Nobody – customers as well as supply chain partners and competitors – has settled on their ‘usual’ ways of using disruptive new technologies like mobile devices, social communications, multi-channel synergies and Big Data analytics.

New hand held devices and web services launch all the time, things keep changing. Everyone is still figuring out how to use them – there is no norm, no ‘usual’. People are still getting used to the features of the devices, apps, sites and new information resources. They are still figuring out what works best for them and what new features they can offer their customers.

This has led to a stage of growing fragmentation – multiple data sources, retail channels, mobile devices, business process silos and brand partners are all variables. They present many different strategic options and opportunities for shoppers, as well as for retailers, and they are so new that there are no obvious or accepted patterns of use yet.

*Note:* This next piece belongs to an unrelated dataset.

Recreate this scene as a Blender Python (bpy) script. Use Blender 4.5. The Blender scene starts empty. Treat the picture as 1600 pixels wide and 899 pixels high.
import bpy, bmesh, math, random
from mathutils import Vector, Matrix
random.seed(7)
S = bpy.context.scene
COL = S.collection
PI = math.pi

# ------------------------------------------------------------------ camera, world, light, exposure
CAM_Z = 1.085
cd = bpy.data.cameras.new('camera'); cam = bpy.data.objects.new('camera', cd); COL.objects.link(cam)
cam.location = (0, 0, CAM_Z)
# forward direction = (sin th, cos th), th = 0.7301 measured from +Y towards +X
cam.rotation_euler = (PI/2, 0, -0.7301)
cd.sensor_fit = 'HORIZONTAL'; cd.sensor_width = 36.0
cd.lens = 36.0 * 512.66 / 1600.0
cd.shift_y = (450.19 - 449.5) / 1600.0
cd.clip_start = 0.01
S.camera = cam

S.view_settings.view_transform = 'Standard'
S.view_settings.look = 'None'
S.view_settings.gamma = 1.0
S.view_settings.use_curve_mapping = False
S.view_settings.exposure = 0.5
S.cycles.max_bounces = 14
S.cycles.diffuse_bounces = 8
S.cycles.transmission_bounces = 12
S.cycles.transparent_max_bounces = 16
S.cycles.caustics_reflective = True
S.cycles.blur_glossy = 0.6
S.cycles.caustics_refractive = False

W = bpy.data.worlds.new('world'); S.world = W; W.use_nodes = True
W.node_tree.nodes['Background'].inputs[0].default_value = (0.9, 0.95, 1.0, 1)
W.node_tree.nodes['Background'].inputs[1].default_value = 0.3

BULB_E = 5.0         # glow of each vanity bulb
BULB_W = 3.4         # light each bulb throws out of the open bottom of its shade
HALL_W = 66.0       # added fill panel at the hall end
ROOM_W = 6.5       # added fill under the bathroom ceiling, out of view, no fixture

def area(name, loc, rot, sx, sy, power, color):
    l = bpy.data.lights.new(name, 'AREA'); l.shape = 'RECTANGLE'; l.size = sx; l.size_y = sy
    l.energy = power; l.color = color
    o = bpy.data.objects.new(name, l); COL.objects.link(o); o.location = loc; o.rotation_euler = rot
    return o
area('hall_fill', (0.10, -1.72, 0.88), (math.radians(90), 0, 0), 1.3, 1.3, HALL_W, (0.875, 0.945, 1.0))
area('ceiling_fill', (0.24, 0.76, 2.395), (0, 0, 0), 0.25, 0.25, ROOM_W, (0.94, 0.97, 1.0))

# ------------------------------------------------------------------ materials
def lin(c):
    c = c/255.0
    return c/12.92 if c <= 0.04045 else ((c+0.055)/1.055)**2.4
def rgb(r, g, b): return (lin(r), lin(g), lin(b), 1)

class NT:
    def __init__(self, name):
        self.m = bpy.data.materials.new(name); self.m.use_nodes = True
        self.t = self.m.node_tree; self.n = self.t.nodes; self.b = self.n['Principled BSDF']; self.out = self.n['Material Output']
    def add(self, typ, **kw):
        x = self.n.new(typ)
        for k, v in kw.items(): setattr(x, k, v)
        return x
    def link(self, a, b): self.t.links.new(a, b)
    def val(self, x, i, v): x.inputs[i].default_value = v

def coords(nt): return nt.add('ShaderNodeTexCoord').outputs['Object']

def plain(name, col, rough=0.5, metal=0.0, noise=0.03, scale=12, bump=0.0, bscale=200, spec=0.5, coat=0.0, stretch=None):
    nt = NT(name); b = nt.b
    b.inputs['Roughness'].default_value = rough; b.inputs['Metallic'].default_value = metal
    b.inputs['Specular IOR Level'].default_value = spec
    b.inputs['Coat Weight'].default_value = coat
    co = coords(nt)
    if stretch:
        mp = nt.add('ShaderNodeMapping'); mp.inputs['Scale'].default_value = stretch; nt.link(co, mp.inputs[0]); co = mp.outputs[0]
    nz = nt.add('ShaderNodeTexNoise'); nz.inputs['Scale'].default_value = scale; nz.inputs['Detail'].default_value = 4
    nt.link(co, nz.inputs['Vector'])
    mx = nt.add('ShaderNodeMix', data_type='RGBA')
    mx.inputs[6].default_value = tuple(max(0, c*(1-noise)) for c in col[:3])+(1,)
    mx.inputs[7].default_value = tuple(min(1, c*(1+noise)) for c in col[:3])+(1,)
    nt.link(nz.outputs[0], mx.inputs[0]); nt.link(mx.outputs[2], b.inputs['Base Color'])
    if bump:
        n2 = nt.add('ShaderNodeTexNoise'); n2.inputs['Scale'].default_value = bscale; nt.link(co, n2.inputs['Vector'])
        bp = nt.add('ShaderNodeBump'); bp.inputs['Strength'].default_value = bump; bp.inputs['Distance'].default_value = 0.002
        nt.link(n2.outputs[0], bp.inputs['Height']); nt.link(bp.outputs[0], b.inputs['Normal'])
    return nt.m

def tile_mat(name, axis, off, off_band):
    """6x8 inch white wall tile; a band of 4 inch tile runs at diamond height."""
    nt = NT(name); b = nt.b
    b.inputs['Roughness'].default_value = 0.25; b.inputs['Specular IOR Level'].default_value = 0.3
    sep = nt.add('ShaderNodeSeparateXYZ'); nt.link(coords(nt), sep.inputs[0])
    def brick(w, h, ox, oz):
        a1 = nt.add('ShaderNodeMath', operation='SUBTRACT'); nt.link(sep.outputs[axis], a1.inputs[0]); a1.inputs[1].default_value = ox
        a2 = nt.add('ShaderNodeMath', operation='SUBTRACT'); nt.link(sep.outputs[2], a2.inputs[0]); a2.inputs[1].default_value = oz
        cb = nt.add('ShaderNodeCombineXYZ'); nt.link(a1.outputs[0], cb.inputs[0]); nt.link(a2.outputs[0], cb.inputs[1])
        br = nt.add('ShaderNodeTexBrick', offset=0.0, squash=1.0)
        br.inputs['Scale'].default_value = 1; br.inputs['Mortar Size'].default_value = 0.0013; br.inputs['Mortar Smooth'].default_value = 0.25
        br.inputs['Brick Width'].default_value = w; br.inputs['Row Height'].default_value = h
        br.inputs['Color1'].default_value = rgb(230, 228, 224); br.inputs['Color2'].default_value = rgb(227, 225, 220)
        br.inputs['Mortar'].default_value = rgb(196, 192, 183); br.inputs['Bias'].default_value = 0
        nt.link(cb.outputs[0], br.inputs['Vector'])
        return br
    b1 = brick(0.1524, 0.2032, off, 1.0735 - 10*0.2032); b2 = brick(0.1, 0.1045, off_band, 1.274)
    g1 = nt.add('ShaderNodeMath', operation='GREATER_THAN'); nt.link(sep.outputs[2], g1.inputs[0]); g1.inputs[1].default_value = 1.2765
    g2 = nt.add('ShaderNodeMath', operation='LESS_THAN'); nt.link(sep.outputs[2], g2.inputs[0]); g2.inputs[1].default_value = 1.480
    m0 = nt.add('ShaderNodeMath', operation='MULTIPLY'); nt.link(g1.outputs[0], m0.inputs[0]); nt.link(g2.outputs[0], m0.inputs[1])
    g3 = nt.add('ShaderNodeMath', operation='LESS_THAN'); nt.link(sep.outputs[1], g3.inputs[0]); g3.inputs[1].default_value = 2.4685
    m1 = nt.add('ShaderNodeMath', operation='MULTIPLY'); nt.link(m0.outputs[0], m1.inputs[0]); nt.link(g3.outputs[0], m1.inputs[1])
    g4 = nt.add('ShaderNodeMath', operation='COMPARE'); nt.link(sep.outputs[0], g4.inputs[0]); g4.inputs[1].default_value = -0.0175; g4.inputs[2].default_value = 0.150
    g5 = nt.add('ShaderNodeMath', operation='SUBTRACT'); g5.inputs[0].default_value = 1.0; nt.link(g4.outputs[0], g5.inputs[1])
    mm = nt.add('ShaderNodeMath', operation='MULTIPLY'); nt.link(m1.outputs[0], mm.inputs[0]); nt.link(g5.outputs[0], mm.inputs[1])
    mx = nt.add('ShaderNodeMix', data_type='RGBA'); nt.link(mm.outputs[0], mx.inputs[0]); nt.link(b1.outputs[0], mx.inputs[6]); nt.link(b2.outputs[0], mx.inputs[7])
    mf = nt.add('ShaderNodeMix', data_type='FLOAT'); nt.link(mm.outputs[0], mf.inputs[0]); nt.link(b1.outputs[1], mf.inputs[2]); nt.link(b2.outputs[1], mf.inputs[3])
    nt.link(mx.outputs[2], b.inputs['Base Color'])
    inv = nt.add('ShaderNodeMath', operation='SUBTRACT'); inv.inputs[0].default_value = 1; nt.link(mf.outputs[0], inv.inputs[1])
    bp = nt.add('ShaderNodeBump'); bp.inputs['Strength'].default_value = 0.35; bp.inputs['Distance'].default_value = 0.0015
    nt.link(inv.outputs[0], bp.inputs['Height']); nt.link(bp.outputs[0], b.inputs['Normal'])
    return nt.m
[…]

So shoppers, retailers and brand partners are confronted with too many different strategies to comfortably choose between. They also get the slightly disconcerting feeling that they are missing out on some even better ones.

Shoppers have way more sources of advice and new ways to shop than they have needs to satisfy. Retailers have to deal with shoppers who keep changing their customer journey and with brand partners who now interact directly with shoppers at scale, using social media. Also, brand partners now have to deal directly with shoppers’ obscure queries and frank reviews – and be watching out for dissatisfied rants as well as random image-building opportunities.

So in reality, retail is not fragmenting. It’s just that the links that connect shoppers to retailers and the rest of the supply chains are fragmenting. Complexity comes from the number of ways things connect up not from the number of things.

The destination is the same but there are lots of new ways to get there.

Solution: use the vast expertise that comes from your position in the supply chain to give customers and brand partners the advice that’s right for them, i.e. personalised content marketing. Not just what products suit them the best but how these solutions fit into their lives, and the tools and information they need to make the buying decisions themselves. Your position in the supply chain potentially gives you the total knowledge of all your staff, brand partners and past customers.

And also, if its going to fit into your customers’ lives then they need to tell you about their lives…so you get to know them even better.